The aspects of space in the story go beyond advanced technology and space exploration though. By the end of the book, we know that it was a world creator, an alien, that caused the plague in the first place. We are told how an alien created Earth and stayed to help with its progression, eventually falling in love and giving birth to the girl whose remains are discovered thousands of years later. This final chapter wraps up all the loose ends nicely, but also provides a way for the story to end where it began. Because this alien is immortal, she can give us the larger picture of what has been happening on Earth throughout thousands of years. With a novel written in stories, one of the biggest questions is how to end it. Nagamatsu chose the reunion approach where we, essentially, go back and revisit the past to see how far we've come to be in the present. The only character who has the ability to do this would be someone who has been around for the time period that the book covers.


Summary

Nagamatsu uses sci-fi elements to provide his characters with unique experiences where they cope with their grief and as a way to finish his novel in stories.
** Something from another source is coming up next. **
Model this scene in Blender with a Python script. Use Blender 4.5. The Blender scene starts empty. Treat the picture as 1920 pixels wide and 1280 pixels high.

When writing within the sci-fi genre, remember to consider the effect the sci-fi elements have on your characters and the story. There are many reasons to set your story in a future world rather than the present world. Perhaps it's to set your characters in situations that they otherwise wouldn't be in another world as Nagamatsu has done. Perhaps it's to explore what would happen if a certain circumstance became real. Perhaps it's simply to do cool stuff with your writing. Either way, as long as there is a purpose for the sci-fi elements, you'll find your story to have more meaning and your readers more engaged.